W Warszawie trwa akcja protestacyjna służb mundurowych. Na ulice stolicy wyszło ok. 2 tysięcy policjantów, strażaków, celników i pograniczników, domagając się m.in. podwyżek i lepszych warunków pracy. Manifestanci byli już pod Sejmem, później przeszli pod Pałac Prezydencki.

Początek protestu nieco się opóźnił. Winna – jak mówią manifestanci – była pogoda i trudne warunki na drodze. Mamy nadzieję, że protest przebiegnie w sposób zdyscyplinowany, wszak idą służby mundurowe. Wierzymy, że protest nie będzie uciążliwy dla warszawiaków - mówi organizator akcji Robert Osmycki.
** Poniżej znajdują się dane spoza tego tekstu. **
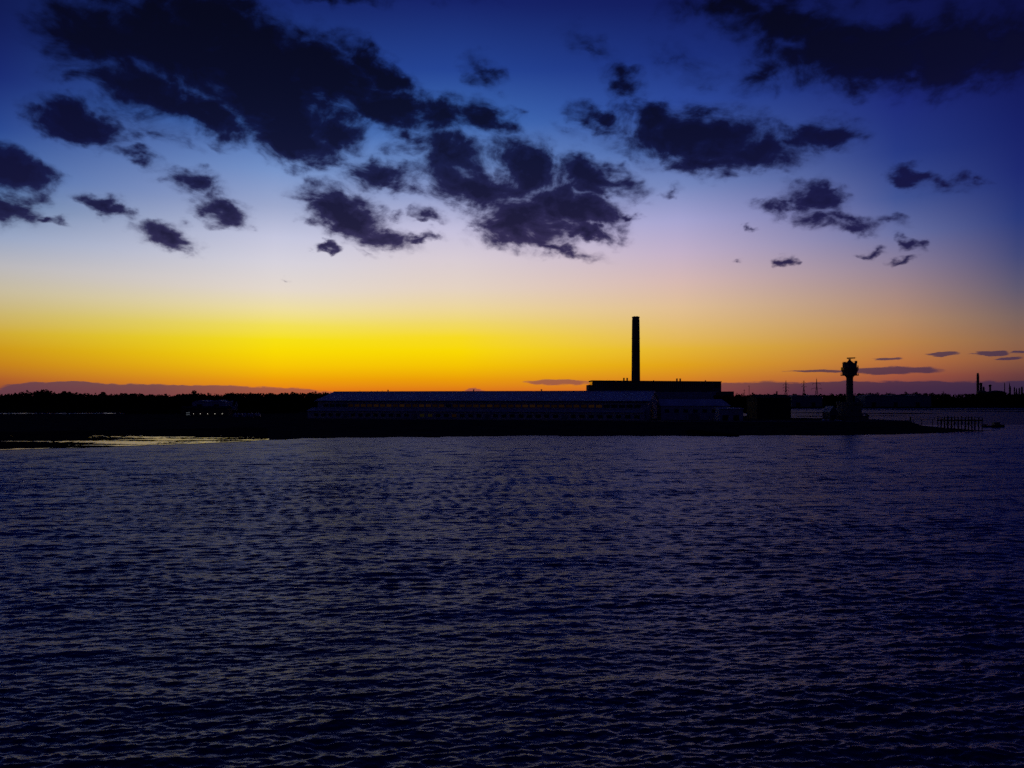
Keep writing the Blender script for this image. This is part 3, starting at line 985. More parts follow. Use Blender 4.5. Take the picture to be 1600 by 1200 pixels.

Cicho jednak nie jest. Strażacy, pogranicznicy, celnicy „uzbrojonymi” są bowiem w gwizdki i syreny. Z protestującymi rozmawiał Mikołaj Jankowski:

Do demonstracji służb mundurowych przyłączyli się także warszawscy kolejarze. Dziś w wielu miastach Polski pracownicy PKP blokowali tory.

Jak zaznaczają związkowcy, było to jedynie ostrzeżenie, ale jeśli rząd do godz. 20 nie zasiądzie z nimi do rozmów, jeszcze przed świętami zorganizują strajk generalny.